İngiliz arkeolog Arthur, karanlığın içinde kaybolmuş bir adam gibiydi. Sevgilisini, Beniamina’yı kaybettiği günden beri içini saran boşluk duygusuyla başa çıkmaya çalışıyordu. Özgürlüğünün tadını çıkarması gerekirken, zihni hala Beniamina’nın izini sürüyordu. Onu bulmak için her şeyi yapmaya hazırdı.
Arthur’ın arayışı, onu sadece Beniamina’ya değil, aynı zamanda Tombaroli adında bir suç çetesiyle de karşı karşıya getirecekti. Bu asi ekip, Etrüsk mezarlarını yağmalayan ve antik hazineleri çalan bir grup mezar soyguncusuydu. Arthur, Beniamina’yı kurtarmak için bu çetenin peşine düşmeye kararlıydı.

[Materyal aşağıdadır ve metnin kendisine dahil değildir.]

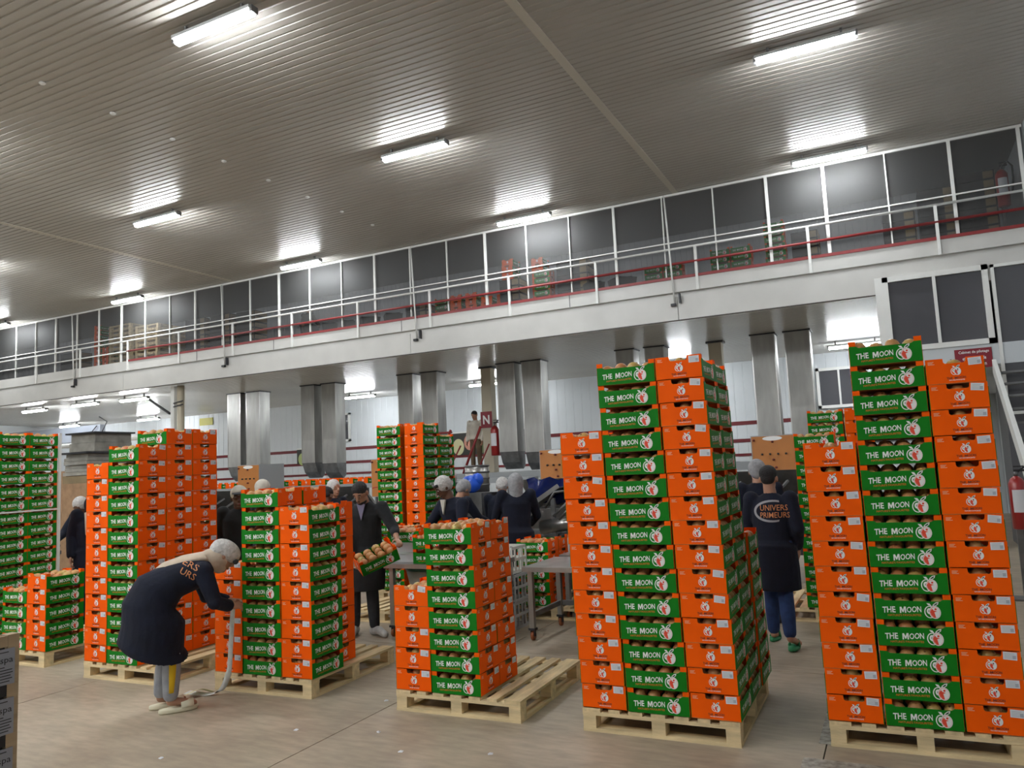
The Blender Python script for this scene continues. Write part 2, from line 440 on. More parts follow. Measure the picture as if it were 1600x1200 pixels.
# ------------------------------------------------------------------ net screen and guard rail of the mezzanine
scr = thing('net_screen', 'white framed grey net screen along the mezzanine edge, floor to ceiling', 'screen', (0, NETY, FLZ))
PX = [-33.86+1.03*k for k in range(36)]
net = MB(); net.add([(XL, 0, 0), (XR-.02, 0, 0), (XR-.02, 0, ZC-FLZ-.02), (XL, 0, ZC-FLZ-.02)], [(0, 1, 2, 3)], NET)
net.build('net', scr)
MB().box(XL, XR-.02, -.03, .02, ZC-FLZ-.055, ZC-FLZ-.012, WHITEPAINT).build('top_rail', scr)
MB().box(XL, XR-.02, -.03, .02, .742, .766, WHITEPAINT).build('middle_rail', scr)
for k, x in enumerate(sorted([2.36-1.0285*i for i in range(35)])):
    idx = 34-k
    wdt = .045 if idx % 3 == 1 or idx == 0 else .02
    if idx in (3,): wdt = .05
    MB().box(x-wdt, x+wdt*.2, -.035, .02, 0, ZC-FLZ-.05, WHITEPAINT).build('post', scr)
rail = thing('guard_rail', 'white and red tubular guard rail running along the mezzanine edge', 'railing', (0, NETY-.16, 0))
MB().cyl((XL, 0, 5.905), (XR, 0, 5.905), .022, WHITEPAINT).build('top_rail', rail)
MB().cyl((-19.85, 0, 5.60), (XR, 0, 5.60), .026, REDRAIL).build('middle_rail', rail)
tag(MB().cyl((XL, 0, 5.60), (-19.85, 0, 5.60), .018, WHITEPAINT).build('middle_rail', rail), 'white stretch of the middle rail')
tag(MB().box(-19.85, XR, .0, .03, 5.29, 5.345, REDRAIL).build('edge_strip', rail), 'dark red edge strip')
for x in (-32.3, -30.2, -28.2, -26.1, -24.09, -21.96, -19.81, -17.68, -15.63, -13.56, -11.46, -9.38, -7.31, -5.27, -3.18, -1.09, 1.0):
    MB().box(x-.025, x+.025, -.02, .02, 5.02, 5.92, WHITEPAINT).build('post', rail)
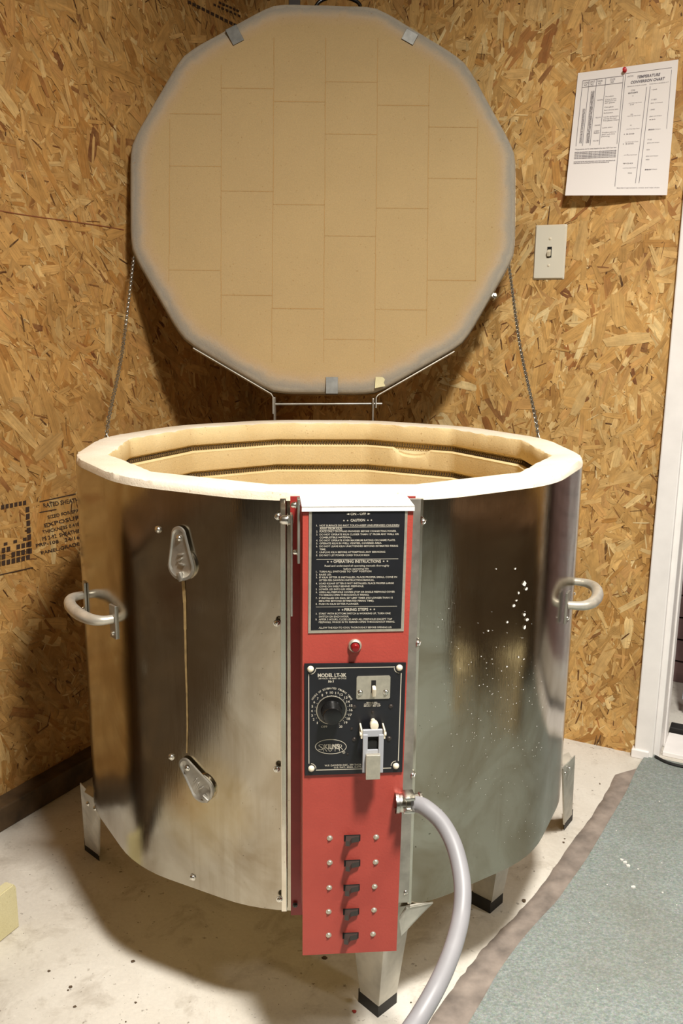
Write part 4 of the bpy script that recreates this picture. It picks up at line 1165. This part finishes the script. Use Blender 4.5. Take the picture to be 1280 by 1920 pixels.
# ------------------------------------------------------------ stand
ST = empty('kiln_stand', (0.02, 0.06, 0), 'low galvanised sheet metal stand with tapered legs under the kiln', 'kiln stand')
slab(bm, [p + Vector((0, 0, -.002)) for p in P5], nFF*.001)
obj('gusset', bm, LEGM, ST)
def leg(corner, ea, eb, top_c, wt, wt2=None, a_top=None):
    """folded tapered sheet leg: floor corner, directions to both wing ends, top corner"""
    da = (ea - corner); db = (eb - corner); wb = .5*(da.length + db.length); da.normalize(); db.normalize()
    bm = bmesh.new(); th = .0018; ins = -(da + db).normalized()
    c0 = Vector((corner.x, corner.y, .0)); zc = .022
    tp = Vector((top_c.x, top_c.y, ZB - .002)); cb = c0.lerp(tp, zc/ZB) 
    a0, b0 = cb + da*wb, cb + db*wb; a1, b1 = (Vector((a_top.x, a_top.y, tp.z)) if a_top else tp + da*(wt2 or wt)), tp + db*wt
    nA = da.cross(Vector((0, 0, 1))).normalized()*th; nB = db.cross(Vector((0, 0, 1))).normalized()*th
    if nA.dot(db) < 0: nA = -nA
    if nB.dot(da) < 0: nB = -nB
    slab(bm, [cb, a0, a1, tp], nA); slab(bm, [cb, b0, b1, tp], nB)
    slab(bm, [tp, tp + da*wt, tp + (da+db)*wt*.7, tp + db*wt], Vector((0, 0, th)))
    bmesh.ops.recalc_face_normals(bm, faces=bm.faces[:])
    o = obj('leg', bm, LEGM, ST)
    for dd, nn in ((da, nA), (db, nB)):
        for f_ in (.3, .75):
            q = tp + dd*wt*f_ - Vector((0, 0, .016)) - nn*.5; b2 = screw_bm(q, -nn, .0038, False); obj('bolt', b2, ZINC, o, smooth=45)
    bm = bmesh.new(); e = .0015; w2 = wb + .002
    o3 = c0 - (da+db).normalized()*e
    prism(bm, Matrix.Identity(4), [(p.x, p.y) for p in (o3, o3 + da*w2, o3 + da*w2 + db*.005, o3 + (da+db)*.005, o3 + db*w2 + da*.005, o3 + db*w2)], .024)
    bmesh.ops.recalc_face_normals(bm, faces=bm.faces[:])
    obj('foot_cap', bm, RUBBER, o)
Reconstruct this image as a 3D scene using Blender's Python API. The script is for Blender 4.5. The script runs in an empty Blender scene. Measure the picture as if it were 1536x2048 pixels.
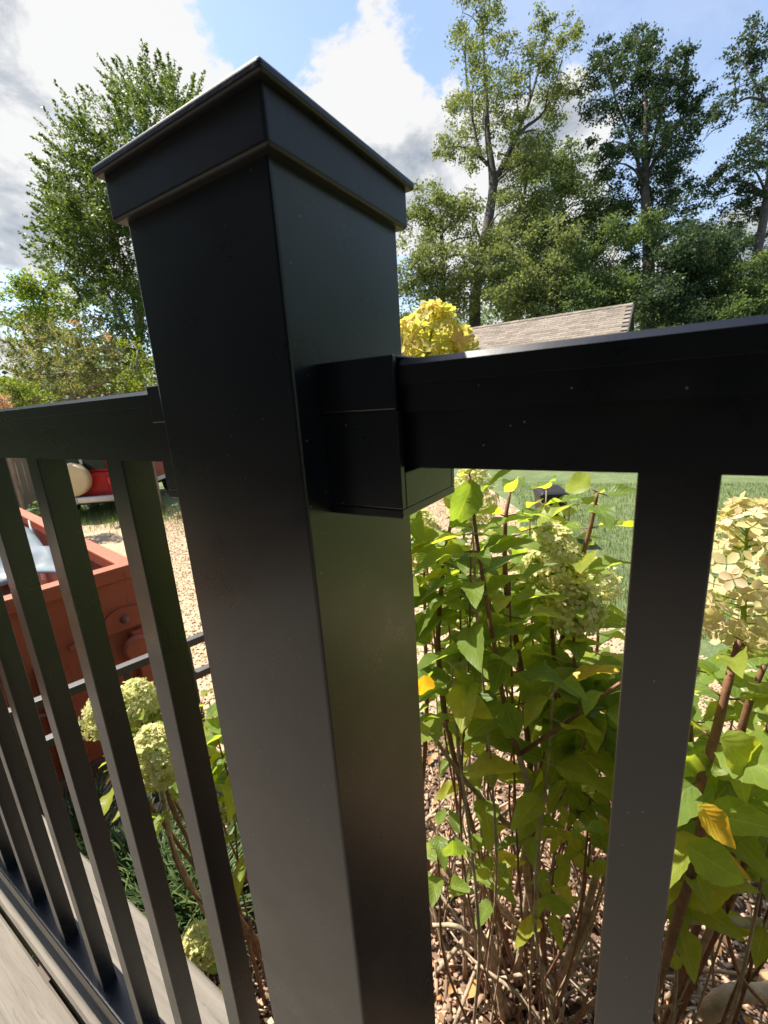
import bpy, bmesh, math, random
import numpy as np
from mathutils import Vector, Matrix
R = math.radians
random.seed(7); rng = np.random.default_rng(11)
scene = bpy.context.scene
col = scene.collection

# ------------------------------------------------------------------ camera
F_PX, PITCH, ROLL, YAW = 868.93, -0.2449, -0.0651, 0.5641      # focal length in 1536-px-wide pixels
CAM = np.array([0.1415, -0.1506, 2.2023])
def _cam_axes():
    cy, sy, cp, sp, cr, sr = math.cos(YAW), math.sin(YAW), math.cos(PITCH), math.sin(PITCH), math.cos(ROLL), math.sin(ROLL)
    fwd = np.array([-sy*cp, cy*cp, sp]); right = np.array([cy, sy, 0.0]); up = np.cross(right, fwd)
    return cr*right + sr*up, -sr*right + cr*up, fwd
AX, AY, AZ = _cam_axes()
def at(u, v, depth):
    """world point seen at pixel (u, v) of the 1536x2048 photograph, at a given depth"""
    return CAM + depth*(AX*(u-768)/F_PX - AY*(v-1024)/F_PX + AZ)
def onground(u, v, z=0.0):
    d = at(u, v, 1.0) - CAM
    return CAM + d*((z-CAM[2])/d[2])
cam_data = bpy.data.cameras.new('camera'); cam = bpy.data.objects.new('camera', cam_data); col.objects.link(cam)
cam_data.sensor_fit = 'HORIZONTAL'; cam_data.sensor_width = 36.0; cam_data.lens = F_PX/1536*36.0
cam_data.clip_start = 0.01; cam_data.clip_end = 2000
M = Matrix([[AX[0], AY[0], -AZ[0], CAM[0]], [AX[1], AY[1], -AZ[1], CAM[1]], [AX[2], AY[2], -AZ[2], CAM[2]], [0, 0, 0, 1]])
cam.matrix_world = M
cam_data.dof.use_dof = True; cam_data.dof.focus_distance = 0.32; cam_data.dof.aperture_fstop = 32.0
scene.camera = cam

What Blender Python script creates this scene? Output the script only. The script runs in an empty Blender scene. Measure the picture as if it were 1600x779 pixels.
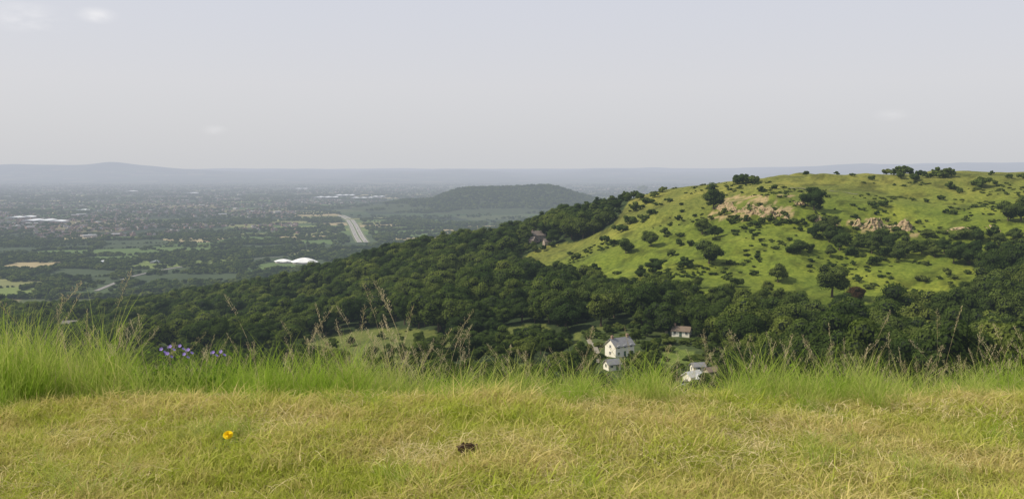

Ancak Arthur’ın niyeti sadece sevgilisiyle yeniden bir araya gelmekten ibaret değildi. Onu asıl cezbeden şey, yeraltı dünyasında gizlenmiş ve Beniamina’ya götürebilecek efsanevi bir kapının varlığıydı. Bu kapı, sadece geçmişin izlerini takip ederek ve arkeolojik buluntuların ötesine bakarak bulunabilirdi. Arthur’ın tutkusu onu eski efsaneleri ve kayıp hazineleri aramaya, kendi iç yolculuğuna ve geçmişin sırlarına doğru bir keşfe sürükleyecekti.